SUPPLIED INFORMATION:
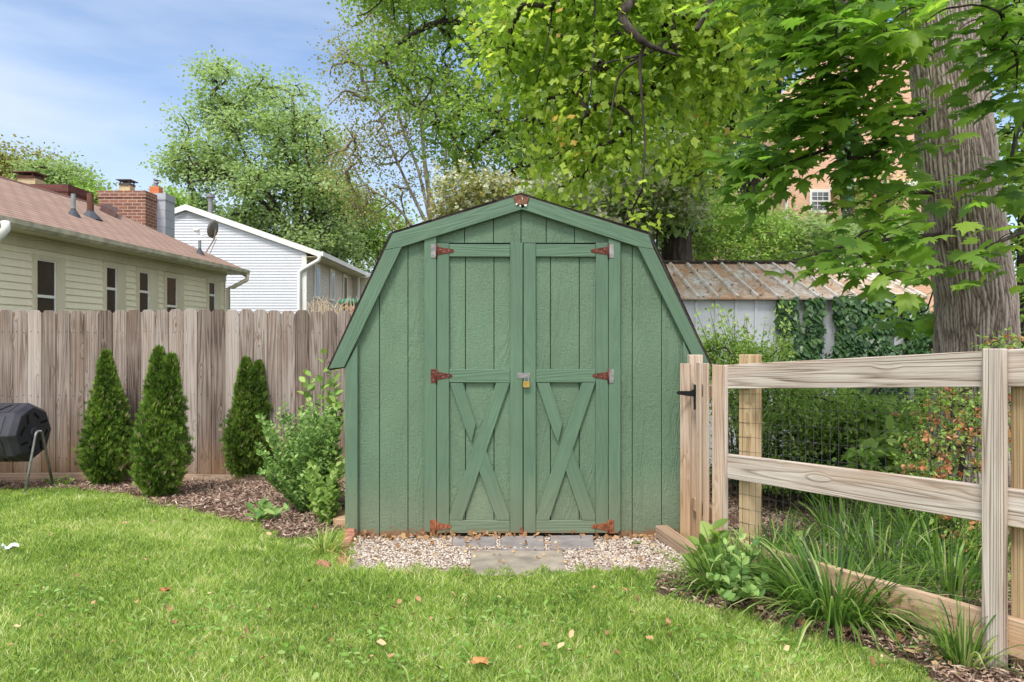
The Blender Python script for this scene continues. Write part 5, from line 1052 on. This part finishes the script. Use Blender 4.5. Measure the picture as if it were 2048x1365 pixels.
branch_mesh(mb, nodes, segs, cnt, .0022, 4, .5, .012); mb.build('branches', M['darkbark'], mt, smooth=True)
Cm = Cm[~((Cm[:, 0]*F/Cm[:, 1]+CX > 1580) & (Cm[:, 0]*F/Cm[:, 1]+CX < 1700) & ((EYE-Cm[:, 2])*F/Cm[:, 1]+CY > 350) & ((EYE-Cm[:, 2])*F/Cm[:, 1]+CY < 455))]; k = np.repeat(np.arange(len(Cm)), 10); n_ = len(k); off = rngm.normal(size=(n_, 3))*(.13, .13, .06); off[:, 2] -= .25*np.abs(off[:, 0])
Pp = Cm[k]+off; tip = norm(norm(off)*.5+np.array((-.75, -.25, -.45))+rdir(rngm, n_)*.5); nr = norm(np.array((-.25, -.35, 1))+rdir(rngm, n_)*.38); cr_ = rngm.random(len(Cm))
scatter('crown', MAPLE, Pp, tip, nr, np.stack([q_*.115*(.45+.9*rngm.random(n_)) for q_ in (.8+.35*rngm.random(n_), 1+0*off[:, 0], rngm.uniform(-.5, 2.6, n_))], -1), M['maple'], mt, np.clip(.5*rngm.random(n_)+.5*cr_[k], 0, 1))

# ------------------------------------------------------------------ shrubs at the tin shed, ivy
rng = np.random.default_rng(81)
def ivy_patch(label, cols, n_, seed):
    rng = np.random.default_rng(seed); t_ = thing('wall_ivy', label, 'ivy', P(cols[0][0], 900, 7.98), 'ivy climbing the tin shed wall'); Pp = []
    for (xa, xb, xc, xd, y0, y1, wgt) in cols:
        m = int(n_*wgt); f_ = rng.random(m); wob = 4*np.sin(f_*11+seed)+3*np.sin(f_*27+seed); lo = xa+(xc-xa)*f_+wob; hi_ = xb+(xd-xb)*f_+wob*.6
        xx = lo+(hi_-lo)*rng.beta(.9, .9, m); yy = y0+(y1-y0)*f_; Pp += [P(a, b, 8.06-.09*rng.random()) for a, b in zip(xx, yy)]
    Pp = np.array(Pp); m = len(Pp); scatter('foliage', IVY, Pp, np.array((0, -.25, -1.))+rdir(rng, m)*.55, np.array((0, -1, .35))+rdir(rng, m)*.5, rng.uniform(.05, .10, m), M['ivy'], t_, rng.random(m))
    mb = MB()
    for (xa, xb, xc, xd, y0, y1, wgt) in cols: mb.tube([P((xc+xd)/2, y1+120, 8.06), P((xc+xd)/2, y1, 8.07), P((xa+xb)/2+5, (y0+y1)/2, 8.07), P((xa+xb)/2, y0+20, 8.07)], .009, 5)
    mb.build('vine', M['twig'], t_); return t_
ivy_patch('leftmost ivy column on the tin shed wall, bending right toward its foot', [(1553, 1586, 1572, 1618, 594, 730, 1)], 620, 1)
ivy_patch('narrow upright ivy column second from the left on the tin shed wall', [(1616, 1648, 1610, 1638, 594, 730, 1)], 620, 2)
ivy_patch('wide dark ivy curtain on the right part of the tin shed wall', [(1672, 1800, 1700, 1775, 592, 700, 1), (1672, 1700, 1674, 1712, 600, 730, .3), (1690, 1800, 1700, 1860, 690, 900, 1.2)], 1700, 3)
ivy_patch('ivy patch at the tin shed corner beside the great trunk', [(1806, 1850, 1818, 1870, 594, 740, 1), (1830, 1870, 1780, 1880, 740, 900, .8)], 750, 4)
# airy privet with arching stems
def privet(name, label, base, tips, nl, size, mat, seed, group=None, spread=.03):
    rng = np.random.default_rng(seed); t_ = thing(name, label, 'shrub', base, group); mb = MB(); LP, LT = [], []
    for tp_ in tips:
        b = base+rng.normal(size=3)*(.12, .08, 0); m_ = (b+tp_)/2+np.array((0, 0, .10*np.linalg.norm(tp_-b)))*.8+rng.normal(size=3)*.04; pts = [(1-f)**2*b+2*f*(1-f)*m_+f*f*tp_ for f in np.linspace(0, 1, 9)]
        mb.tube(pts, list(np.linspace(.006, .0015, 9)), 4)
        for _ in range(nl): f = rng.uniform(.12, 1); p = (1-f)**2*b+2*f*(1-f)*m_+f*f*tp_; LP.append(p+rng.normal(size=3)*spread); LT.append(norm(tp_-b)*.6+rdir(rng, 1)[0])
    mb.build('stem', M['darkbark'], t_, smooth=True); n_ = len(LP); scatter('foliage', LEAF, np.array(LP), np.array(LT), np.array((0, -.3, .8))+rdir(rng, n_)*.7, rng.uniform(.7, 1.4, n_)*size, M[mat], t_, rng.random(n_)); return t_
gb0 = GP(1500, 930)
rr = np.random.default_rng(5)
privet('privet_bush', 'airy privet with thin arching light green sprays in front of the tin shed', np.array((2.45, 6.95, -.11)), [P(rr.uniform(1385, 1600), rr.choice([rr.uniform(600, 660), rr.uniform(640, 720)]), rr.uniform(6.5, 7.4)) for _ in range(46)], 55, .045, 'fresh', 83)
shrub('privet_bush', 'dense dark green small leaved bush filling the corner behind the rail fence', P(1560, 960, 6.2), [B(1540, 800, 6.2, 75, 65, .4), B(1620, 820, 6.2, 70, 55, .35), B(1560, 860, 6.0, 90, 45, .3), B(1480, 790, 6.4, 60, 70, .3), B(1440, 730, 6.8, 60, 60, .3), B(1520, 730, 6.7, 60, 50, .3), B(1690, 860, 6.2, 60, 35, .3)], 240, 85, .075, .04, LEAF, 'darkleaf', 84, None, r0=.002)
shrub('laurel_shrub', 'mid green leafy shrub before the chain link fence', P(1720, 960, 6.1), [B(1710, 815, 6.1, 38, 38, .2), B(1740, 850, 6.0, 55, 35, .25), B(1790, 845, 6.0, 50, 35, .25), B(1680, 870, 6, 50, 30, .2), B(1860, 840, 6.2, 60, 60, .3)], 90, 32, .085, .075, LEAF, 'darkleaf', 85, None, r0=.002)
shrub('spreading_shrub', 'low dark spreading shrub over bare soil behind the far fence post', P(1560, 1010, 5.6), [B(1530, 945, 5.6, 45, 22, .2), B(1600, 950, 5.5, 45, 22, .2), B(1660, 960, 5.4, 40, 20, .2), B(1740, 965, 5.2, 50, 22, .2), B(1830, 960, 5.0, 40, 22, .2)], 90, 40, .06, .04, LEAF, 'darkleaf', 90, None, r0=.0015)
shrub('seedling', 'young pale leafed seedling beside the middle rail', P(1722, 1000, 5.2), [B(1722, 912, 5.2, 14, 12, .06), B(1735, 925, 5.2, 16, 10, .06), B(1700, 930, 5.2, 14, 10, .06)], 12, 6, .045, .075, OVAL, 'fresh', 86, None, r0=.0018)
shrub('hosta_plant', 'broad leaved green plant drooping between the laurel and the azalea', P(1790, 980, 5.4), [B(1770, 900, 5.4, 32, 18, .12), B(1800, 890, 5.4, 35, 22, .12), B(1830, 870, 5.5, 35, 28, .12)], 26, 6, .07, .13, OVAL, 'darkleaf', 87, None, r0=.002)
def az_flowers(n):
    def f(C, t_, rng):
        k = rng.choice(len(C), n); m = 7; c = C[k]+rng.normal(size=(n, 3))*.05; c[:, 1] -= .04; Pp = np.repeat(c, m, 0)+rng.normal(size=(n*m, 3))*.014
        scatter('flowers', CARD, Pp, rdir(rng, n*m), rdir(rng, n*m), rng.uniform(.016, .034, n*m), M['orange'], t_, np.repeat(rng.random(n), m)*.7+rng.random(n*m)*.3)
    return f
shrub('azalea_bush', 'azalea with fading orange flowers behind the middle rail, by the near post', P(1900, 1090, 4.15), [B(1890, 820, 4.4, 55, 38, .2), B(1930, 800, 4.3, 40, 45, .2), B(1870, 880, 4.3, 50, 45, .2), B(1930, 900, 4.2, 50, 60, .22), B(1850, 935, 4.2, 40, 28, .15), B(1900, 1000, 4.1, 60, 40, .2), B(1920, 1070, 4.0, 45, 35, .15), B(2030, 690, 3.9, 40, 25, .15), B(1975, 690, 4.2, 22, 16, .1), B(2050, 850, 4.1, 40, 80, .2)], 230, 15, .05, .035, LEAF, 'fresh', 88, None, az_flowers(150), r0=.0015)
shrub('groundcover_shrub', 'low dark leafed cover along the chain link fence', P(1600, 960, 6.5), [B(1500, 930, 6.3, 60, 25, .3), B(1600, 920, 6.3, 80, 30, .3), B(1700, 910, 6.4, 80, 40, .3), B(1840, 900, 6.6, 90, 60, .3), B(1980, 880, 6.8, 90, 90, .3), B(1650, 780, 7.4, 110, 60, .2), B(1900, 740, 7.2, 90, 90, .3)], 300, 60, .10, .06, LEAF, 'ivy', 89, None, r0=.0015)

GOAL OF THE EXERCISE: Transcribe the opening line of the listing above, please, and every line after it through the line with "np.clip(.5*rngm.random(n_)+.5*cr_[k], 0, 1))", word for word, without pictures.

RESPONSE TO THE TASK:
The Blender Python script for this scene continues. Write part 5, from line 1052 on. This part finishes the script. Use Blender 4.5. Measure the picture as if it were 2048x1365 pixels.
branch_mesh(mb, nodes, segs, cnt, .0022, 4, .5, .012); mb.build('branches', M['darkbark'], mt, smooth=True)
Cm = Cm[~((Cm[:, 0]*F/Cm[:, 1]+CX > 1580) & (Cm[:, 0]*F/Cm[:, 1]+CX < 1700) & ((EYE-Cm[:, 2])*F/Cm[:, 1]+CY > 350) & ((EYE-Cm[:, 2])*F/Cm[:, 1]+CY < 455))]; k = np.repeat(np.arange(len(Cm)), 10); n_ = len(k); off = rngm.normal(size=(n_, 3))*(.13, .13, .06); off[:, 2] -= .25*np.abs(off[:, 0])
Pp = Cm[k]+off; tip = norm(norm(off)*.5+np.array((-.75, -.25, -.45))+rdir(rngm, n_)*.5); nr = norm(np.array((-.25, -.35, 1))+rdir(rngm, n_)*.38); cr_ = rngm.random(len(Cm))
scatter('crown', MAPLE, Pp, tip, nr, np.stack([q_*.115*(.45+.9*rngm.random(n_)) for q_ in (.8+.35*rngm.random(n_), 1+0*off[:, 0], rngm.uniform(-.5, 2.6, n_))], -1), M['maple'], mt, np.clip(.5*rngm.random(n_)+.5*cr_[k], 0, 1))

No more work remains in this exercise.